§ WRITTEN INSTRUCTION: Skip all pictures, then copy the lines from the start of the data through the line with "0.97, 1.0), sx=0.525)", keeping both ends.

§ GIVEN DATA:
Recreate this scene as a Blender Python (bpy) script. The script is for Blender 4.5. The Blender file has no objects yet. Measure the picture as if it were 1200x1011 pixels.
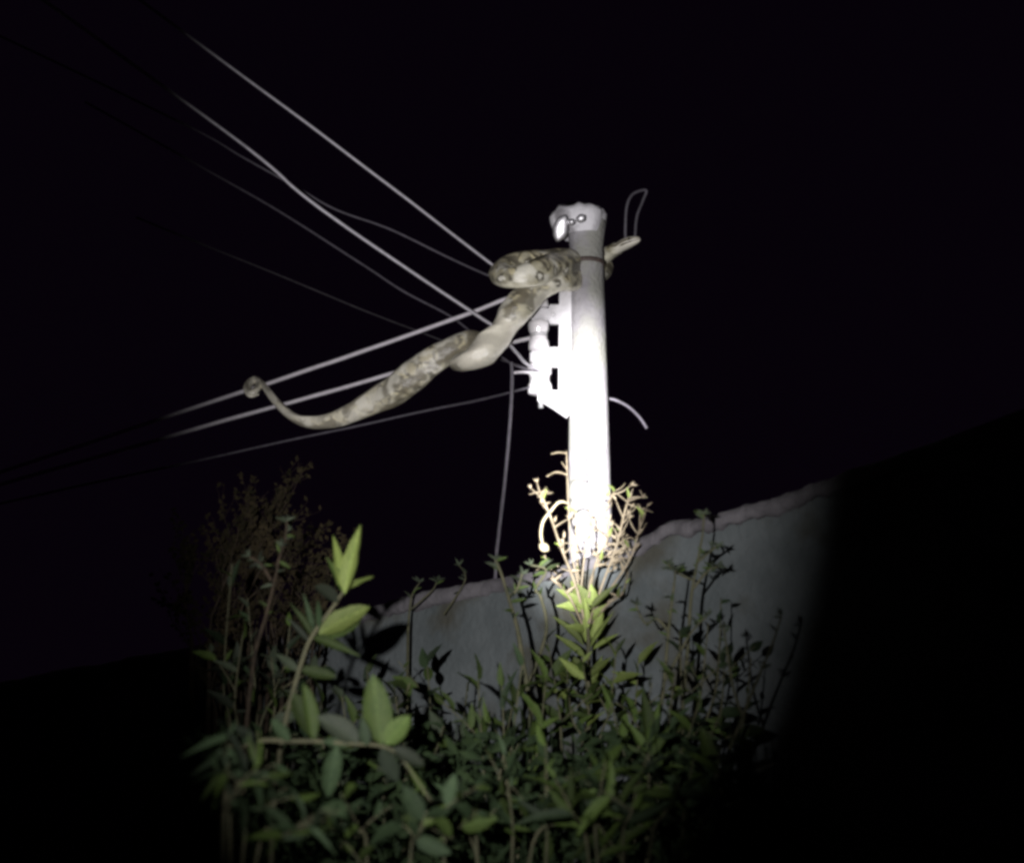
import bpy, bmesh, math, random
from mathutils import Vector, Matrix, noise
random.seed(11)
sc = bpy.context.scene
col = sc.collection
R = math.radians

# ------------------------------------------------------------------ camera
FPX = 1500.0
PITCH = R(13)
CAM = Vector((0, 0, 1.5))
cam_d = bpy.data.cameras.new('camera')
cam = bpy.data.objects.new('camera', cam_d)
col.objects.link(cam)
cam.location = CAM
cam.rotation_euler = (R(90) + PITCH, 0, 0)
cam_d.sensor_width = 36
cam_d.lens = 36 * FPX / 1200
cam_d.clip_start = 0.05
cam_d.clip_end = 2000
cam_d.dof.use_dof = True
cam_d.dof.focus_distance = 6.0
cam_d.dof.aperture_fstop = 2.0
sc.camera = cam

# ------------------------------------------------------------------ night sky
w = bpy.data.worlds.new('World')
sc.world = w
w.use_nodes = True
bg = w.node_tree.nodes['Background']
bg.inputs['Color'].default_value = (0.72, 0.30, 1.0, 1)
bg.inputs['Strength'].default_value = 0.0024

# ------------------------------------------------------------------ the hand torch: hot centre and wide spill
TORCH = Vector((-0.28, 0.08, 1.62))

def px(x, y, Y):
    """photograph pixel seen at world depth Y -> point in the place"""
    a = (x - 600) / FPX
    b = (505.5 - y) / FPX
    d = Vector((a, math.cos(PITCH) - b * math.sin(PITCH), math.sin(PITCH) + b * math.cos(PITCH)))
    return CAM + d * (Y / d.y)

def pxs(Y, y=500):
    """metres per photograph pixel at depth Y"""
    p = px(600, y, Y)
    return (p - CAM).dot(Vector((0, math.cos(PITCH), math.sin(PITCH)))) / FPX

def spot(name, target, ang, blend, power, color, sx=1.0, radius=0.02, loc=TORCH):
    d = bpy.data.lights.new(name, 'SPOT')
    d.energy = power
    d.color = color
    d.spot_size = R(ang)
    d.spot_blend = blend
    d.shadow_soft_size = radius
    o = bpy.data.objects.new(name, d)
    col.objects.link(o)
    o.location = loc
    o.rotation_euler = (target - loc).to_track_quat('-Z', 'Y').to_euler()
    o.scale = (sx, 1, 1)
    return o

spot('torch_beam', px(688, 545, 6.2), 16.5, 1.0, 12000, (1.0, 0.975, 1.0), sx=0.47)
spot('torch_spill', px(600, 418, 6.2), 58.5, 0.74, 1180, (1.0, 0.97, 1.0), sx=0.525)

sc.view_settings.view_transform = 'Standard'
sc.view_settings.look = 'None'
sc.view_settings.exposure = 0
sc.view_settings.gamma = 1
sc.view_settings.use_curve_mapping = False
sc.cycles.pixel_filter_type = 'GAUSSIAN'
sc.cycles.filter_width = 3.4
sc.cycles.max_bounces = 5

# ------------------------------------------------------------------ helpers
def tag(o, label=None, cat=None, group=None, kind=None):
    if label: o['label'] = label
    if cat: o['category'] = cat
    if group: o['group'] = group
    if kind: o['kind'] = kind
    return o

def empty(name, loc, label, cat, group=None):
    o = bpy.data.objects.new(name, None)
    o.empty_display_size = 0.05
    o.location = loc
    col.objects.link(o)
    return tag(o, label, cat, group)

def link(name, me, mat, parent=None, smooth=True):
    if mat and not me.materials:
        me.materials.append(mat)
    if smooth:
        for p in me.polygons: p.use_smooth = True
    o = bpy.data.objects.new(name, me)
    col.objects.link(o)
    if parent:
        o.parent = parent
        o.location = -parent.location
    return o

class MB:
    def __init__(s): s.v = []; s.f = []
    def add(s, vs, fs):
        b = len(s.v)
        s.v += [tuple(v) for v in vs]
        s.f += [tuple(i + b for i in f) for f in fs]
    def box(s, c, sx, sy, sz, rot=None, bev=0.0):
        bm = bmesh.new()
        bmesh.ops.create_cube(bm, size=1)
        for v in bm.verts:
            v.co = Vector((v.co.x * sx, v.co.y * sy, v.co.z * sz))
        if bev: bmesh.ops.bevel(bm, geom=bm.edges[:], offset=bev, segments=2, affect='EDGES')
        M = Matrix.Translation(c) @ (rot.to_4x4() if rot else Matrix())
        bm.transform(M)
        bm.verts.index_update()
        s.add([v.co.copy() for v in bm.verts], [[v.index for v in f.verts] for f in bm.faces])
        bm.free()
    def tube(s, pts, rad, n=8, cap=True, squash=None, wob=0.0):
        if isinstance(rad, (int, float)): rad = [rad] * len(pts)
        fr = frames(pts)
        vs = []; fs = []
        for i, (p, (t, a, b)) in enumerate(zip(pts, fr)):
            for k in range(n):
                th = 2 * math.pi * k / n
                r = rad[i] * (1 + wob * noise.noise(Vector((p.x * 23 + k * .7, p.y * 23, p.z * 23))))
                vs.append(p + a * (math.cos(th) * r) + b * (math.sin(th) * r))
        for i in range(len(pts) - 1):
            for k in range(n):
                k2 = (k + 1) % n
                fs.append((i * n + k, i * n + k2, (i + 1) * n + k2, (i + 1) * n + k))
        if cap:
            fs.append(tuple(range(n - 1, -1, -1)))
            fs.append(tuple((len(pts) - 1) * n + k for k in range(n)))
        s.add(vs, fs)
    def lathe(s, prof, base, axis=Vector((0, 0, 1)), n=24, wob=0.0):
        q = axis.to_track_quat('Z', 'Y').to_matrix()
        vs = []; fs = []
        for r, z in prof:
            for k in range(n):
                th = 2 * math.pi * k / n
                rr = r * (1 + wob * noise.noise(Vector((math.cos(th) * 2, math.sin(th) * 2, z * 14))))
                vs.append(base + q @ Vector((rr * math.cos(th), rr * math.sin(th), z)))
        m = len(prof)
        for i in range(m - 1):
            for k in range(n):
                k2 = (k + 1) % n
                fs.append((i * n + k, i * n + k2, (i + 1) * n + k2, (i + 1) * n + k))
        fs.append(tuple(range(n - 1, -1, -1)))
        fs.append(tuple((m - 1) * n + k for k in range(n)))
        s.add(vs, fs)
    def mesh(s, name):
        me = bpy.data.meshes.new(name)
        me.from_pydata(s.v, [], s.f)
        me.update()
        return me
    def build(s, name, mat, parent=None, smooth=True):
        return link(name, s.mesh(name), mat, parent, smooth)

def frames(pts):
    n = len(pts); out = []
    prev = None
    for i in range(n):
        t = (pts[min(i + 1, n - 1)] - pts[max(i - 1, 0)])
        t = t.normalized() if t.length > 1e-9 else Vector((0, 0, 1))
        if prev is None:
            a = t.orthogonal().normalized()
        else:
            a = (prev - t * prev.dot(t))
            a = a.normalized() if a.length > 1e-6 else t.orthogonal().normalized()
        prev = a
        out.append((t, a, t.cross(a)))
    return out

def crom(P, per=8):
    """Catmull-Rom through rows of numbers"""
    n = len(P); out = []
    for i in range(n - 1):
        p0 = P[max(i - 1, 0)]; p1 = P[i]; p2 = P[i + 1]; p3 = P[min(i + 2, n - 1)]
        for k in range(per):
            t = k / per
            out.append([0.5 * ((2 * b) + (-a + c) * t + (2 * a - 5 * b + 4 * c - d) * t * t + (-a + 3 * b - 3 * c + d) * t ** 3)
                        for a, b, c, d in zip(p0, p1, p2, p3)])
    out.append(list(P[-1]))
    return out

def curve(rows, per=6):
    """rows (x px, y px, depth) -> smoothed world points"""
    return [px(*r) for r in crom(rows, per)]

# ------------------------------------------------------------------ materials
def mat(name, c1, c2=None, scale=8.0, rough=0.6, metal=0.0, bump=0.0, bscale=None, spec=0.5, lo=0.35, hi=0.65, c3=None, c3scale=2.0, trans=0.0):
    m = bpy.data.materials.new(name)
    m.use_nodes = True
    nt = m.node_tree; N = nt.nodes; L = nt.links
    b = N['Principled BSDF']
    b.inputs['Roughness'].default_value = rough
    b.inputs['Metallic'].default_value = metal
    b.inputs['Specular IOR Level'].default_value = spec
    tc = N.new('ShaderNodeTexCoord')
    no = N.new('ShaderNodeTexNoise'); no.inputs['Scale'].default_value = scale; no.inputs['Detail'].default_value = 8
    no.inputs['Roughness'].default_value = 0.65
    L.new(tc.outputs['Object'], no.inputs['Vector'])
    cr = N.new('ShaderNodeValToRGB')
    cr.color_ramp.elements[0].position = lo; cr.color_ramp.elements[1].position = hi
    cr.color_ramp.elements[0].color = (*c1, 1); cr.color_ramp.elements[1].color = (*(c2 or c1), 1)
    L.new(no.outputs['Fac'], cr.inputs['Fac'])
    out = cr.outputs['Color']
    if c3:
        n2 = N.new('ShaderNodeTexNoise'); n2.inputs['Scale'].default_value = c3scale; n2.inputs['Detail'].default_value = 6
        L.new(tc.outputs['Object'], n2.inputs['Vector'])
        r2 = N.new('ShaderNodeValToRGB'); r2.color_ramp.elements[0].position = 0.5; r2.color_ramp.elements[1].position = 0.62
        L.new(n2.outputs['Fac'], r2.inputs['Fac'])
        mx = N.new('ShaderNodeMixRGB'); mx.inputs['Color2'].default_value = (*c3, 1)
        L.new(r2.outputs['Color'], mx.inputs['Fac']); L.new(out, mx.inputs['Color1'])
        out = mx.outputs['Color']
    L.new(out, b.inputs['Base Color'])
    if bump:
        nb = N.new('ShaderNodeTexNoise'); nb.inputs['Scale'].default_value = bscale or scale * 4; nb.inputs['Detail'].default_value = 8
        L.new(tc.outputs['Object'], nb.inputs['Vector'])
        bp = N.new('ShaderNodeBump'); bp.inputs['Strength'].default_value = bump; bp.inputs['Distance'].default_value = 0.01
        L.new(nb.outputs['Fac'], bp.inputs['Height']); L.new(bp.outputs['Normal'], b.inputs['Normal'])
    if trans:
        tr = N.new('ShaderNodeBsdfTranslucent'); L.new(out, tr.inputs['Color'])
        ms = N.new('ShaderNodeMixShader'); ms.inputs['Fac'].default_value = trans
        L.new(b.outputs['BSDF'], ms.inputs[1]); L.new(tr.outputs['BSDF'], ms.inputs[2])
        L.new(ms.outputs['Shader'], N['Material Output'].inputs['Surface'])
    return m

M = {}
M['concrete'] = mat('pole_concrete', (0.23, 0.22, 0.23), (0.34, 0.33, 0.34), 7, 0.8, bump=0.9, bscale=50, c3=(0.27, 0.27, 0.24), c3scale=5)
M['porcelain'] = mat('glazed_porcelain', (0.72, 0.70, 0.72), (0.62, 0.60, 0.60), 14, 0.18, spec=0.8)
M['galvanised'] = mat('galvanised_steel', (0.24, 0.24, 0.245), (0.36, 0.36, 0.365), 30, 0.45, metal=0.3, bump=0.2)
M['cable'] = mat('weathered_aluminium_cable', (0.30, 0.29, 0.31), (0.42, 0.40, 0.43), 40, 0.5, metal=0.15, bump=0.3)
M['cable_pale'] = mat('pale_cable_sheath', (0.50, 0.47, 0.50), (0.62, 0.59, 0.62), 30, 0.5, bump=0.2)
M['cable_dark'] = mat('dark_cable_sheath', (0.07, 0.065, 0.075), (0.11, 0.10, 0.12), 30, 0.6, bump=0.2)
M['cable_black'] = mat('black_cable_sheath', (0.03, 0.028, 0.032), (0.05, 0.045, 0.05), 30, 0.6)
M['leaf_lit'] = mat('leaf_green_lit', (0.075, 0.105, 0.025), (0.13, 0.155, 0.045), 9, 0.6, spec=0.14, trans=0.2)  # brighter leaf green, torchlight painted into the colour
M['cap'] = mat('pale_pole_cap', (0.62, 0.61, 0.63), (0.74, 0.73, 0.75), 6, 0.6, bump=0.8, bscale=30, c3=(0.30, 0.29, 0.30), c3scale=9)  # cap colour paler than the shaft, with random darker patches
M['rack'] = mat('pale_painted_steel', (0.42, 0.41, 0.42), (0.60, 0.59, 0.60), 14, 0.6, bump=0.3)
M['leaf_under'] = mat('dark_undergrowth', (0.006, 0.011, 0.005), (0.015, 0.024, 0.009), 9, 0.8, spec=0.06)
M['strap'] = mat('rusty_strap', (0.05, 0.035, 0.03), (0.10, 0.07, 0.06), 50, 0.7)
M['wall'] = mat('mossy_render', (0.040, 0.048, 0.048), (0.062, 0.071, 0.071), 5.0, 0.9, bump=0.7, bscale=40, c3=(0.030, 0.030, 0.022), c3scale=3.2)
M['coping'] = mat('rough_coping', (0.045, 0.042, 0.045), (0.085, 0.08, 0.084), 7, 0.9, bump=1.0, bscale=30)
M['ground'] = mat('dark_soil', (0.03, 0.025, 0.018), (0.06, 0.05, 0.035), 4, 0.95, bump=0.8)
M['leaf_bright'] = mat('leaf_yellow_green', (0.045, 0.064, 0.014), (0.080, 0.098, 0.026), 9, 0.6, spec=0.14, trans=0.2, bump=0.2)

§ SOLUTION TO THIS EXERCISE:
Recreate this scene as a Blender Python (bpy) script. The script is for Blender 4.5. The Blender file has no objects yet. Measure the picture as if it were 1200x1011 pixels.
import bpy, bmesh, math, random
from mathutils import Vector, Matrix, noise
random.seed(11)
sc = bpy.context.scene
col = sc.collection
R = math.radians

# ------------------------------------------------------------------ camera
FPX = 1500.0
PITCH = R(13)
CAM = Vector((0, 0, 1.5))
cam_d = bpy.data.cameras.new('camera')
cam = bpy.data.objects.new('camera', cam_d)
col.objects.link(cam)
cam.location = CAM
cam.rotation_euler = (R(90) + PITCH, 0, 0)
cam_d.sensor_width = 36
cam_d.lens = 36 * FPX / 1200
cam_d.clip_start = 0.05
cam_d.clip_end = 2000
cam_d.dof.use_dof = True
cam_d.dof.focus_distance = 6.0
cam_d.dof.aperture_fstop = 2.0
sc.camera = cam

# ------------------------------------------------------------------ night sky
w = bpy.data.worlds.new('World')
sc.world = w
w.use_nodes = True
bg = w.node_tree.nodes['Background']
bg.inputs['Color'].default_value = (0.72, 0.30, 1.0, 1)
bg.inputs['Strength'].default_value = 0.0024

# ------------------------------------------------------------------ the hand torch: hot centre and wide spill
TORCH = Vector((-0.28, 0.08, 1.62))

def px(x, y, Y):
    """photograph pixel seen at world depth Y -> point in the place"""
    a = (x - 600) / FPX
    b = (505.5 - y) / FPX
    d = Vector((a, math.cos(PITCH) - b * math.sin(PITCH), math.sin(PITCH) + b * math.cos(PITCH)))
    return CAM + d * (Y / d.y)

def pxs(Y, y=500):
    """metres per photograph pixel at depth Y"""
    p = px(600, y, Y)
    return (p - CAM).dot(Vector((0, math.cos(PITCH), math.sin(PITCH)))) / FPX

def spot(name, target, ang, blend, power, color, sx=1.0, radius=0.02, loc=TORCH):
    d = bpy.data.lights.new(name, 'SPOT')
    d.energy = power
    d.color = color
    d.spot_size = R(ang)
    d.spot_blend = blend
    d.shadow_soft_size = radius
    o = bpy.data.objects.new(name, d)
    col.objects.link(o)
    o.location = loc
    o.rotation_euler = (target - loc).to_track_quat('-Z', 'Y').to_euler()
    o.scale = (sx, 1, 1)
    return o

spot('torch_beam', px(688, 545, 6.2), 16.5, 1.0, 12000, (1.0, 0.975, 1.0), sx=0.47)
spot('torch_spill', px(600, 418, 6.2), 58.5, 0.74, 1180, (1.0, 0.97, 1.0), sx=0.525)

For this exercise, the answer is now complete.